Ann McMan – Backcast


When sculptor and author Barb Davis is given an NEA grant to pair original feminist sculptures with searing first-person essays on transitions in women’s lives, she organizes a two week writing retreat with twelve of the best, brightest, and most notorious lesbian authors in the business.  But in between regularly scheduled happy hours and writing sessions, the women enter a tournament bass fishing competition, receive life coaching from a wise-cracking fish named Phoebe, and uncover a subterranean world of secrets and desires that is as varied and elusive as the fish that swim in the waters of Lake Champlain.  

Set on the beautiful shores of Vermont’s Lake Champlain, Backcast is richly populated with an expansive cast of endearing and outrageous characters characters who battle writer’s block, quirky locals, personal demons, unexpected attractions, and even each other during their two-week residency. For Barb and each of her twelve writers, the stakes in this fast-moving story are high, but its emotional and romantic payoffs are slow and sweet. 

Filled with equal parts laugh-out-loud humor and breathtaking pathos, Backcast serves up a sometimes irreverent, sometimes sobering look at the hidden lives of women, and how they laugh, love, lose, and blunder through their own search for meaning.

I didn’t think it would be possible to beat Jericho, but it looks like Jeri Cho will be sharing her pedestal. Honestly, I was floored by the storytelling in Backcast. What an unexpected surprise this book turned out to be. Ever watch a movie at the theater, then end up turning the plot over in your mind days after seeing it? This is that type of story. And what’s even better is that it’s the kind of story in which the readers can gain a new perspective with every reread. I’ve finished one reading, and I feel like I’ve barely scratched the surface on what Ann McMan is trying to convey within its pages.

Reading the book jacket, you might feel a little overwhelmed with the number of narratives contained in Backcast (13 in total). I wondered if there were too many cooks in that kitchen, and whether or not the dinner would end up palatable. Let’s just say that Backcast is the equivalent of a 12-course meal served at a Chinese wedding. Party. In. Your. Mouth. Or rather, party in your brain. Between chapters are the personal essays that the characters have written for the project. In the beginning, I was racking my brain trying to figure out which of the characters wrote each of the essays. I felt like I was playing a game of Clue, and losing… badly. It seemed like the essays could’ve been written by anyone. Hell, it could’ve even been written by Phoebe, the giant fish in the lake.

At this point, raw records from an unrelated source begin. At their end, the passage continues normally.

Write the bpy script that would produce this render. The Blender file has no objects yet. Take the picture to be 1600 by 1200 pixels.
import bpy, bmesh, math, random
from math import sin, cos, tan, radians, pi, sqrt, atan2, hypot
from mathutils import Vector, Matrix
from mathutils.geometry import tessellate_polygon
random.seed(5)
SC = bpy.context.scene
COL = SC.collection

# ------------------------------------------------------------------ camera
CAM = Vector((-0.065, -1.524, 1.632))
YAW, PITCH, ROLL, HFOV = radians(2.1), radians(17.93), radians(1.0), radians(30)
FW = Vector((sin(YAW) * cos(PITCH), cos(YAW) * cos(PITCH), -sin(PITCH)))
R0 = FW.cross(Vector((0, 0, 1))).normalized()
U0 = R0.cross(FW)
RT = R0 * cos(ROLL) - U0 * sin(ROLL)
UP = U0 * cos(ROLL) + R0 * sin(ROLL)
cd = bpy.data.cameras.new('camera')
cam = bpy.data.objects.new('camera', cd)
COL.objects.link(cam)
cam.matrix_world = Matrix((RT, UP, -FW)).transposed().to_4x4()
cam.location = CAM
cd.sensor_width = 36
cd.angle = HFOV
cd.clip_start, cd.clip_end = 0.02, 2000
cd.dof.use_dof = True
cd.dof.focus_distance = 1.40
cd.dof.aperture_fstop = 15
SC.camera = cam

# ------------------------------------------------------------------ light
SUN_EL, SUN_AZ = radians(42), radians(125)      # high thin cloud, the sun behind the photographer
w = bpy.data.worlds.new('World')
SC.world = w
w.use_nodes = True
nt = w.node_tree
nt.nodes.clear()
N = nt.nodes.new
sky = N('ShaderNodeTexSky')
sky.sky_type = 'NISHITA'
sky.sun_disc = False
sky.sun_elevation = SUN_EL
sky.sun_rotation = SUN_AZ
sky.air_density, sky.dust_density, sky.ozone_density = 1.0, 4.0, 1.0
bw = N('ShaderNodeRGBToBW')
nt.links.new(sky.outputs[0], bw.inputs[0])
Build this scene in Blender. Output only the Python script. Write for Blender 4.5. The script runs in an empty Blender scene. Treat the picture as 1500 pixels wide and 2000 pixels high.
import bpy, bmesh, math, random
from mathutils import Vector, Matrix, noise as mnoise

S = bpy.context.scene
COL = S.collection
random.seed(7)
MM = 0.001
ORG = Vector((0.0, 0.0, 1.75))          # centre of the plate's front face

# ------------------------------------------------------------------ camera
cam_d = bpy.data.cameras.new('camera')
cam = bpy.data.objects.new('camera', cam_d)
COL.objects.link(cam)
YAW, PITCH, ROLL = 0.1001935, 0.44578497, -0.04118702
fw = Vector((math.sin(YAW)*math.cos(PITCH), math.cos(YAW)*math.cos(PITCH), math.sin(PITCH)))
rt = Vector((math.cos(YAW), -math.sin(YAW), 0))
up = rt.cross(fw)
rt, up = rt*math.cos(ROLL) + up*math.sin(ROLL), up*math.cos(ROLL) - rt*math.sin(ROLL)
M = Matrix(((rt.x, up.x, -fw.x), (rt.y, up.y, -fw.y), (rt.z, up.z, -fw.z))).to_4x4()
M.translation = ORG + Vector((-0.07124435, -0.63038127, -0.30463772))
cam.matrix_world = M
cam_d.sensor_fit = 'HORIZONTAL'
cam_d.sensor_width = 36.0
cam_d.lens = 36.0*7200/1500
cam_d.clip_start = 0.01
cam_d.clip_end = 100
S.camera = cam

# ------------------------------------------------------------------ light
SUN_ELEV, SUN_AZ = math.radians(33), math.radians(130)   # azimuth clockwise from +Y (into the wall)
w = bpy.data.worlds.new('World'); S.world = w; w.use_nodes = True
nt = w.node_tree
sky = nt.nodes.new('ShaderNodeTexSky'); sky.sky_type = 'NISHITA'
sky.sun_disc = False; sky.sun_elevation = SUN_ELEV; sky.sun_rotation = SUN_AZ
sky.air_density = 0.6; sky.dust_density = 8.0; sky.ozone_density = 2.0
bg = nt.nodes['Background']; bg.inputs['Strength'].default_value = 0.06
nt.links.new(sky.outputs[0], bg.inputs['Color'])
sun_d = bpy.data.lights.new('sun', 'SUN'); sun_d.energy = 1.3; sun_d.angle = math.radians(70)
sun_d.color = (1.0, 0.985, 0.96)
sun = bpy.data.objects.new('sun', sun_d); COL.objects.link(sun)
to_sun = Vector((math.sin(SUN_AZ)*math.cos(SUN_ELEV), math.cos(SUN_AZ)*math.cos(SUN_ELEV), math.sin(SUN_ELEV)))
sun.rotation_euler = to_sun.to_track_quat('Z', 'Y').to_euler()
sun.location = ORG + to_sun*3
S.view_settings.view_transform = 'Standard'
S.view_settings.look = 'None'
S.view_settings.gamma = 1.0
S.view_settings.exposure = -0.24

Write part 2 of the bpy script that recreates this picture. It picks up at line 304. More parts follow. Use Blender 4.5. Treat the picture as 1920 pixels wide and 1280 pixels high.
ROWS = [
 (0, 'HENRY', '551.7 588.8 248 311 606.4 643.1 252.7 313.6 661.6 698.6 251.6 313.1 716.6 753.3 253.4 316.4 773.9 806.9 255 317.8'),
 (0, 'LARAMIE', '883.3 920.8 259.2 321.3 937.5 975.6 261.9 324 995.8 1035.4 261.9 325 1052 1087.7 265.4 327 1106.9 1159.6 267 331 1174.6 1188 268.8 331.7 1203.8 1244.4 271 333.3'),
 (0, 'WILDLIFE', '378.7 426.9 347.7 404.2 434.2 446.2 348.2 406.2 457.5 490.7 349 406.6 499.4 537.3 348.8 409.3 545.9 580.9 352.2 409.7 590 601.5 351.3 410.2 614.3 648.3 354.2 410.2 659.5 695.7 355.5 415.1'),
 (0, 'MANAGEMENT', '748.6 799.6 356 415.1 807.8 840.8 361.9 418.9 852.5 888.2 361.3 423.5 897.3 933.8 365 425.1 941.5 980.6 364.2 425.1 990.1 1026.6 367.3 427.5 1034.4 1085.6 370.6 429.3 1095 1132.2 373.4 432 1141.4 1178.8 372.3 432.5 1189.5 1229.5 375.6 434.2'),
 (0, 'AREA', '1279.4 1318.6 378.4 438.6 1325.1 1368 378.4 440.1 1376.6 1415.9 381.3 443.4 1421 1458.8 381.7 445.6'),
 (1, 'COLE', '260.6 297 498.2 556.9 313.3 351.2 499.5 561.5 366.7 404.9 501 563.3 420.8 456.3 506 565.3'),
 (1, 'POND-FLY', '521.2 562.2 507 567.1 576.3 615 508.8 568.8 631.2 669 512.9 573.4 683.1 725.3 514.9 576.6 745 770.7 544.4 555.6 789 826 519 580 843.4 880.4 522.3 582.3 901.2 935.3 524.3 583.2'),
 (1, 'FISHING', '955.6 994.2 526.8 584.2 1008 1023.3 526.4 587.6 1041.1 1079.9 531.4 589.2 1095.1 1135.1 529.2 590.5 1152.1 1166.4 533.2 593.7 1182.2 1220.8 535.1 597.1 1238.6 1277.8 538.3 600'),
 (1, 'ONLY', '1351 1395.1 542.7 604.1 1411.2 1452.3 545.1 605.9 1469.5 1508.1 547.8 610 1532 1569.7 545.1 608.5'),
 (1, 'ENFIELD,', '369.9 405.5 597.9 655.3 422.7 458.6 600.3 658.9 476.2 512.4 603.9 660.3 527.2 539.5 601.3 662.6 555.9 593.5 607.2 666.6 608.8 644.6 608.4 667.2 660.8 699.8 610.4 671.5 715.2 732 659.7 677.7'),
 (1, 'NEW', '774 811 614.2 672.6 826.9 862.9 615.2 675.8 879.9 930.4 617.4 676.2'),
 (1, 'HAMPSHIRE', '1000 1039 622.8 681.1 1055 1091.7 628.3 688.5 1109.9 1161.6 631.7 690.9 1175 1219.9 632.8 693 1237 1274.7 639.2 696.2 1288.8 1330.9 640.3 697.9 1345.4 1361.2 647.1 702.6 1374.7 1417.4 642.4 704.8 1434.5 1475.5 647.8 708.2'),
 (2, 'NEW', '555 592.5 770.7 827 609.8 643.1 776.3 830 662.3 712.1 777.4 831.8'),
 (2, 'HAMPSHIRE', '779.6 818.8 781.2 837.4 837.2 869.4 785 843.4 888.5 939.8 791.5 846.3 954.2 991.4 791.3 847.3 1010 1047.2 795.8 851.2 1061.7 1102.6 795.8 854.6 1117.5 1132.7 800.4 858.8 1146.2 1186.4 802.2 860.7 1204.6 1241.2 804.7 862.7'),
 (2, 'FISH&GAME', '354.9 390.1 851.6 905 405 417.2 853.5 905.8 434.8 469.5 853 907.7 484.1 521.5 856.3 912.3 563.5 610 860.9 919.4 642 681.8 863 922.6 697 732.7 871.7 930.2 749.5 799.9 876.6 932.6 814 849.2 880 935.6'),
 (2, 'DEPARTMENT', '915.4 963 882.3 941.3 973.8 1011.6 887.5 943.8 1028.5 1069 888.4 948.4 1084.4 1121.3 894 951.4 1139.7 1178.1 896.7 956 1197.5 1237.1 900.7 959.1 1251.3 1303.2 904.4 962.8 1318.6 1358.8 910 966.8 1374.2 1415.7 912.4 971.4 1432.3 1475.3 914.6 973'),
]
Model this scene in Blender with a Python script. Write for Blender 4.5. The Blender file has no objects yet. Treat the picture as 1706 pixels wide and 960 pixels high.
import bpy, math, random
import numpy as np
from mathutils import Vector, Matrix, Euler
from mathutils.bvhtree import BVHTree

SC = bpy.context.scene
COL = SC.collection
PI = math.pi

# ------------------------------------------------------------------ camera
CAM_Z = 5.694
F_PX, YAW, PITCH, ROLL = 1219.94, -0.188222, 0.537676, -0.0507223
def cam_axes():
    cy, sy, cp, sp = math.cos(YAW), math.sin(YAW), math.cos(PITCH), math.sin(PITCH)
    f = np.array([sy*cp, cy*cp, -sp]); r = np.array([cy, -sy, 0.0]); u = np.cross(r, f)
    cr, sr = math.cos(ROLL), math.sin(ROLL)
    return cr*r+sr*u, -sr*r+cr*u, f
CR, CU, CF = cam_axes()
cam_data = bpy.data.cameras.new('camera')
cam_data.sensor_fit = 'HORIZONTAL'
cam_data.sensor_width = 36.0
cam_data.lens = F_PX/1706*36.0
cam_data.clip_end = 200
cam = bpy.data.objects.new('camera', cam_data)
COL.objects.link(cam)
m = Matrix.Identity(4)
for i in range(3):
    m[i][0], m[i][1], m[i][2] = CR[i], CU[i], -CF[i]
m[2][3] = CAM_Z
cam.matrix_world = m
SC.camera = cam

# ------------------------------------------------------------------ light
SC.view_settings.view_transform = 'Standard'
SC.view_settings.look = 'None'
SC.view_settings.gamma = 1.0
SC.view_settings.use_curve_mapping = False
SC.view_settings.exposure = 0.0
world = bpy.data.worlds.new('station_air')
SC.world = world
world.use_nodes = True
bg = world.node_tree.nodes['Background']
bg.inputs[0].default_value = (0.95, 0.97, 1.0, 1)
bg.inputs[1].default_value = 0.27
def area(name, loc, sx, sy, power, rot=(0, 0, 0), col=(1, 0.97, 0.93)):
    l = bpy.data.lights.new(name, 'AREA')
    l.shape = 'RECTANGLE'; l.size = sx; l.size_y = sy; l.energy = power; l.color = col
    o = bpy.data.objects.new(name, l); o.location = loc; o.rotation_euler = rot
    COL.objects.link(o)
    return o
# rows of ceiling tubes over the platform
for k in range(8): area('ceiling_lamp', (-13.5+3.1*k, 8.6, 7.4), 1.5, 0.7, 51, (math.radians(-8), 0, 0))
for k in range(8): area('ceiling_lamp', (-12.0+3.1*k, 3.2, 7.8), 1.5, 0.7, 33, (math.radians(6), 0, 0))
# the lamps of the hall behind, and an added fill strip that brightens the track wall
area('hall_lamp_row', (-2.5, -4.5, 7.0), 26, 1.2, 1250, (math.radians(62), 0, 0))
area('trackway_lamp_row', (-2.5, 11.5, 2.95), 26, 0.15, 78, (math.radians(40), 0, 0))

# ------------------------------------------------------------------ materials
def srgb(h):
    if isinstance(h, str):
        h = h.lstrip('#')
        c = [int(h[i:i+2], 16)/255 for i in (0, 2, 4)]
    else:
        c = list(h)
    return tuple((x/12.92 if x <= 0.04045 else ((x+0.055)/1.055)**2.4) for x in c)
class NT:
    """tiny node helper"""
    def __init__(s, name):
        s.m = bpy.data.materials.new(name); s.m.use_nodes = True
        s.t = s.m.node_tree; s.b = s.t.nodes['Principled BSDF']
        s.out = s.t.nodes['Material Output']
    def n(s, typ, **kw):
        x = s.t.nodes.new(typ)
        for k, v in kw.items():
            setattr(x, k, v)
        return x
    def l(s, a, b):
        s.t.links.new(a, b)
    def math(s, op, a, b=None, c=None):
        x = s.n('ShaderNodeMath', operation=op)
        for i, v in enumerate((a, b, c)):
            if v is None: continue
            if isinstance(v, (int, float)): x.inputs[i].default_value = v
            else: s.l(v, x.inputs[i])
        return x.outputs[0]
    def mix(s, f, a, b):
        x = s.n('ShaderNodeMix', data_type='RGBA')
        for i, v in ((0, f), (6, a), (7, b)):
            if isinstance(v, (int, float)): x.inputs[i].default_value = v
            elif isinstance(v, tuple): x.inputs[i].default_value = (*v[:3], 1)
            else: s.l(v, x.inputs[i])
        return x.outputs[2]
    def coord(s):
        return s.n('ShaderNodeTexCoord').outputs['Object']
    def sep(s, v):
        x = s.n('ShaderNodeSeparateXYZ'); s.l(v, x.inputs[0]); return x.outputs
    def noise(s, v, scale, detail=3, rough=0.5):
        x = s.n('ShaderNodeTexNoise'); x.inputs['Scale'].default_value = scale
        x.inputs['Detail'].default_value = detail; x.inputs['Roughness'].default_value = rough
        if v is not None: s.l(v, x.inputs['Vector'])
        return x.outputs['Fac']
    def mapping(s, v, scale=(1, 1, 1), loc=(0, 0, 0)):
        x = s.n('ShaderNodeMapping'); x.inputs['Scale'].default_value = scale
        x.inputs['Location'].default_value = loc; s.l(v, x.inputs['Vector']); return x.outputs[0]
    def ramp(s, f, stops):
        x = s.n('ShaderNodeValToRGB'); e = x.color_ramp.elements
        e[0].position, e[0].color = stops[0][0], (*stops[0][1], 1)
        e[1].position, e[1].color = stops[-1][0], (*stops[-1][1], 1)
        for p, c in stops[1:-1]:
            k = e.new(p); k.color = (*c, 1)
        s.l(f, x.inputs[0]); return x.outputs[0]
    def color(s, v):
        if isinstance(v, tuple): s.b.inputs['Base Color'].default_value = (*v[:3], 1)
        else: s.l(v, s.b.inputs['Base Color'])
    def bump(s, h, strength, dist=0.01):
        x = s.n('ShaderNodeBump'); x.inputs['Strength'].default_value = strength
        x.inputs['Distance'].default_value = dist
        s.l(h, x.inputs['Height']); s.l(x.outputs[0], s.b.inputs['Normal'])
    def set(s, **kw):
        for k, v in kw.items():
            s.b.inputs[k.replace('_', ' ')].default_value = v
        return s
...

It wasn’t until I was about halfway in that I realized that identifying the source was only secondary to what these stories meant collectively. These stories are our stories. These are our painful experiences and transitions. It can happen to you, it can happen to me, and we’ve all experienced (directly or indirectly) its aftermath. Backcast illustrates how interconnected we are as women and as human beings, and your heart will fill with compassion for all of its characters. There were two stories in particular that made me tear up at the end. When it was revealed who the authors were in the appendix, I was a mess.

If there’s only one novel you’re going to read this year, make it this one.

1. Jonsi – Go Do
2. X Ambassadors – Renegades
3 Handsome Ghost – Blood Stutter
4. The Books feat. Jose Gonzalez – Cello Song
5. Morcheeba – The Sea
6. Husky – Tidal Wave
7. Ryan Adams – Night Birds
8. Shins – It’s Only Life
9. Phox – Slow Motion
10. Zero 7 – Destiny
11. Alt-J – Lovely Day
12. Groove Armada – At the River
13. Jose Gonzalez – Stay Alive

This book is best served with a….

PABST BLUE RIBBON  It’s perfect if you’re planning on taking Backcast for company on your next early a.m fishing trip. Pabst tastes like corn flakes and cereal is a breakfast meal. Voila.